A outra moção tinha a assinatura do ex-procurador-geral Dominic Grieve. Astuto advogado, de retórica afiada e firme defensor da permanência do Reino Unido na UE, Grieve conseguiu que o Parlamento debatesse uma iniciativa que era um pesadelo para o Governo de May. Permitia seis dias de debate em que a Câmara poderia discutir e votar todas as alternativas possíveis ao plano do Brexit, inclusive um segundo referendo.

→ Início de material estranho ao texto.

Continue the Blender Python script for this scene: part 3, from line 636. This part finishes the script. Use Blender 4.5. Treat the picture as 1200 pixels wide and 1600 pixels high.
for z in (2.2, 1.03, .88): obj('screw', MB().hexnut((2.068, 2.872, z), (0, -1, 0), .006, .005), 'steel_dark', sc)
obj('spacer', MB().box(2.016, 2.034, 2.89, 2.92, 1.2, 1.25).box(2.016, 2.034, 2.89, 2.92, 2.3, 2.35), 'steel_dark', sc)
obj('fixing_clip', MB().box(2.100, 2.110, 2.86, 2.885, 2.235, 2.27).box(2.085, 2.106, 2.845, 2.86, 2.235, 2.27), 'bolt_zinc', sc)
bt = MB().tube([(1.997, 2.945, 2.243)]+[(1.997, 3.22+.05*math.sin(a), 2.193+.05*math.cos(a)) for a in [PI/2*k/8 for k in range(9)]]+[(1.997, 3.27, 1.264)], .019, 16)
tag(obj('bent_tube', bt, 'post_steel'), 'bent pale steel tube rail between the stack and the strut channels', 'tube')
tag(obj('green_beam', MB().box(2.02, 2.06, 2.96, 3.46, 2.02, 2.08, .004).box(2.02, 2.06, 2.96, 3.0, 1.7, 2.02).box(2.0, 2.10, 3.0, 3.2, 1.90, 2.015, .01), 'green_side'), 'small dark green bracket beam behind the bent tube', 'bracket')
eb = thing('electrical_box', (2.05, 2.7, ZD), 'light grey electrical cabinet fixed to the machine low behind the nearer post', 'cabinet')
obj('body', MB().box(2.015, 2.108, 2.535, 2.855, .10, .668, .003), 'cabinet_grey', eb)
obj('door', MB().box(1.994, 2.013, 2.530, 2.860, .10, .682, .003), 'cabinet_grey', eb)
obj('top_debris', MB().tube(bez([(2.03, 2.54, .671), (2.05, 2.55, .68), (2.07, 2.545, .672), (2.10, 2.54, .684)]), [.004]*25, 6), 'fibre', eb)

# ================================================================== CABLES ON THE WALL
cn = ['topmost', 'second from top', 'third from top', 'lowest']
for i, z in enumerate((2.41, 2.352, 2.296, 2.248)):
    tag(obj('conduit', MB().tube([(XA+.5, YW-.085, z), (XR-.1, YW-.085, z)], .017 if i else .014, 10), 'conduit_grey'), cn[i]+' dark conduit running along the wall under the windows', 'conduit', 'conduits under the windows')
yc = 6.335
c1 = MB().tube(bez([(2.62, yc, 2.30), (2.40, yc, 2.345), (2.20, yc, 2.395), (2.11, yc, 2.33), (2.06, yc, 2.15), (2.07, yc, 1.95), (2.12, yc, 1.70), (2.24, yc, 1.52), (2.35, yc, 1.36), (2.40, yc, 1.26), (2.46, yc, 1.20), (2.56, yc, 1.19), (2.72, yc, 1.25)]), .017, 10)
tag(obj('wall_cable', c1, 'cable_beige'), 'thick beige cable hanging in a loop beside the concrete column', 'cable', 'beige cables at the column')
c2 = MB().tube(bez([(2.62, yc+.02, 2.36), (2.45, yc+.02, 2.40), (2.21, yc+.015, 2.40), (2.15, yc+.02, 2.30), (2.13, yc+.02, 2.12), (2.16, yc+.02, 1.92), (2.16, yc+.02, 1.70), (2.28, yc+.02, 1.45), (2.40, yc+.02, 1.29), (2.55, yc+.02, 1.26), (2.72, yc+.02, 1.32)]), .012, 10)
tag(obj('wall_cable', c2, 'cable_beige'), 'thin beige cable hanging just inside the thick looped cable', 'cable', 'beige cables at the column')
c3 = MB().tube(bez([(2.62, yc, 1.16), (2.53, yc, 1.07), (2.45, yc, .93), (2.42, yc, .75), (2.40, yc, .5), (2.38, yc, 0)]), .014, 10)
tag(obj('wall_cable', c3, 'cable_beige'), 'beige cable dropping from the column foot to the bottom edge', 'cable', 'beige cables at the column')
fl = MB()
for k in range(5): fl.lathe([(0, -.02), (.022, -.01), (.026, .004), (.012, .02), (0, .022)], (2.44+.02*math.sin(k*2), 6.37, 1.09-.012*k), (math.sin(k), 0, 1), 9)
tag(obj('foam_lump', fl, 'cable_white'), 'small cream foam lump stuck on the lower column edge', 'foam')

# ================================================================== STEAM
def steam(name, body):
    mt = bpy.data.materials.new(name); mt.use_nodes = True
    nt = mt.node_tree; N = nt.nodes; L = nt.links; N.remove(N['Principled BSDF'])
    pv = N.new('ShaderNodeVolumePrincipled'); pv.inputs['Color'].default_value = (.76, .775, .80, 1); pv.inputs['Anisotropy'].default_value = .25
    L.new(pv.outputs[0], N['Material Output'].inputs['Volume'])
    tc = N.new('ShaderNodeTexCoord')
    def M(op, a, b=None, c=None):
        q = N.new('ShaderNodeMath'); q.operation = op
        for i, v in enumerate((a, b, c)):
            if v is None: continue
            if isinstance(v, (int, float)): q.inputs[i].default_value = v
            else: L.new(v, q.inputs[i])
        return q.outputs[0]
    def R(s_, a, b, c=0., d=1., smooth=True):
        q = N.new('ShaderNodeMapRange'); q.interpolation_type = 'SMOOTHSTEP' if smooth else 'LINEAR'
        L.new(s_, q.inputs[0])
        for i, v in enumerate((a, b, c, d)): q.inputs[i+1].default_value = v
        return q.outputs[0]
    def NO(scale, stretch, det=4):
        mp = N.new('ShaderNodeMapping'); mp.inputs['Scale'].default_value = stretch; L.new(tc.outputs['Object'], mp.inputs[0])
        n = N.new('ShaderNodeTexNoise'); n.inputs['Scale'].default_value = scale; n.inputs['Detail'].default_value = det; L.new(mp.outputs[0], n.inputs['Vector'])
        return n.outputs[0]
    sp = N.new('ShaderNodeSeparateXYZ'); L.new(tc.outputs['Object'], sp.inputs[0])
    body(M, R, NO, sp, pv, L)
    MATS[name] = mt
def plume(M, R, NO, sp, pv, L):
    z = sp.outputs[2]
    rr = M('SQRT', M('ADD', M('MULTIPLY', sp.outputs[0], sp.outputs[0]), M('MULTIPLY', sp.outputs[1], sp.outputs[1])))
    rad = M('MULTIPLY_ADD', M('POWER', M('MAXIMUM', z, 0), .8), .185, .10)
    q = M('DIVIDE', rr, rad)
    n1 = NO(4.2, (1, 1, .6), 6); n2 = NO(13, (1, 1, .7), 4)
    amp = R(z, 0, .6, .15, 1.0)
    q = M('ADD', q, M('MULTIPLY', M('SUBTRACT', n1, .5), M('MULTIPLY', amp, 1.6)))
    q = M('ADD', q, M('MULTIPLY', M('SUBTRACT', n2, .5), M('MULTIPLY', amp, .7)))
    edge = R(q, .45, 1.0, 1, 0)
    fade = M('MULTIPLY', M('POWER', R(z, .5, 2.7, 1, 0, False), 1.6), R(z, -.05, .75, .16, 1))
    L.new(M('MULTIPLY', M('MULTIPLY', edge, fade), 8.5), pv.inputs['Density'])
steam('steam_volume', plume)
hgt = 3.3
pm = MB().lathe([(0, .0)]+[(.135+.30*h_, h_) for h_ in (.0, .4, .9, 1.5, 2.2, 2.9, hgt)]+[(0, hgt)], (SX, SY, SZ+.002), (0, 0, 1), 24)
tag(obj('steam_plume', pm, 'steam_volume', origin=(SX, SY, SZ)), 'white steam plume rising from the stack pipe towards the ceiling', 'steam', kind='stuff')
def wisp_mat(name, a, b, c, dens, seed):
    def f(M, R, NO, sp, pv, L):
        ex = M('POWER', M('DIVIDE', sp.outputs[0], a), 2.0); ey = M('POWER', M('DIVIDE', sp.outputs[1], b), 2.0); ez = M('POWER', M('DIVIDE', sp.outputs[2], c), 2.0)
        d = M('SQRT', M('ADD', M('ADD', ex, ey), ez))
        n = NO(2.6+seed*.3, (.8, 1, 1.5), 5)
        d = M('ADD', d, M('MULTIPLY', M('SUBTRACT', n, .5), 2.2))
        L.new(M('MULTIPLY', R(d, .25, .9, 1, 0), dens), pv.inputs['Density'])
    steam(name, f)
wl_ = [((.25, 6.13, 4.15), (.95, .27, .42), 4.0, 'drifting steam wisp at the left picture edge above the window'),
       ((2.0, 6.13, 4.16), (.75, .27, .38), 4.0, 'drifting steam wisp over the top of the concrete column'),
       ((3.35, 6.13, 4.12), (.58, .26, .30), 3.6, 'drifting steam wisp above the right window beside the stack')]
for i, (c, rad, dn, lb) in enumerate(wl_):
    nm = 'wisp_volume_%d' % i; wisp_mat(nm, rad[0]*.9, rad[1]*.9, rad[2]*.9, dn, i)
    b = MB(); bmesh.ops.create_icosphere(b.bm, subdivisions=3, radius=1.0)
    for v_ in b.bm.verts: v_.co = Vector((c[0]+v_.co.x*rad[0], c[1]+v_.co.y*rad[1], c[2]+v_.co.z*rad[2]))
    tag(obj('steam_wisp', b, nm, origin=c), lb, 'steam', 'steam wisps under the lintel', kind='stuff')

A primeira-ministra se permitiu certa dureza na hora de criticar as duas iniciativas. Ambas as moções procuravam criar e explorar mecanismos que permitissem ao Parlamento usurpar o papel que corresponde ao Executivo. São movimentos sem precedentes, e que “têm consequências de longo alcance para o modo como o Reino Unido é governado e para o equilíbrio de poderes e responsabilidades de nossas instituições democráticas”, alertou May. A regra não escrita do sistema político britânico é que o Executivo tem um poder enorme, com a condição de que possa sustentar uma confortável maioria parlamentar ao longo do tempo. O Brexit reverteu muitos usos e convenções, e abriu um sério debate constitucional sobre quem tem o poder soberano para tomar decisões, Westminster ou Downing Street.
Um poder, em todo caso, que parece cada vez mais enredado em legalismos e distante da realidade. Às portas do Parlamento, partidários e detratores do Brexit mostravam mais uma vez as feridas e as divisões que a questão provocou na sociedade do Reino Unido. Isso foi lembrado por Kenneth Clark, um veterano e respeitado deputado conservador que no momento tem o título de “pai do Parlamento” por ser o representante com mais idade. “Acredito que deveríamos estar cientes de que os cidadãos estão observando neste momento seu sistema político com algo muito próximo do desprezo”, disse aos deputados.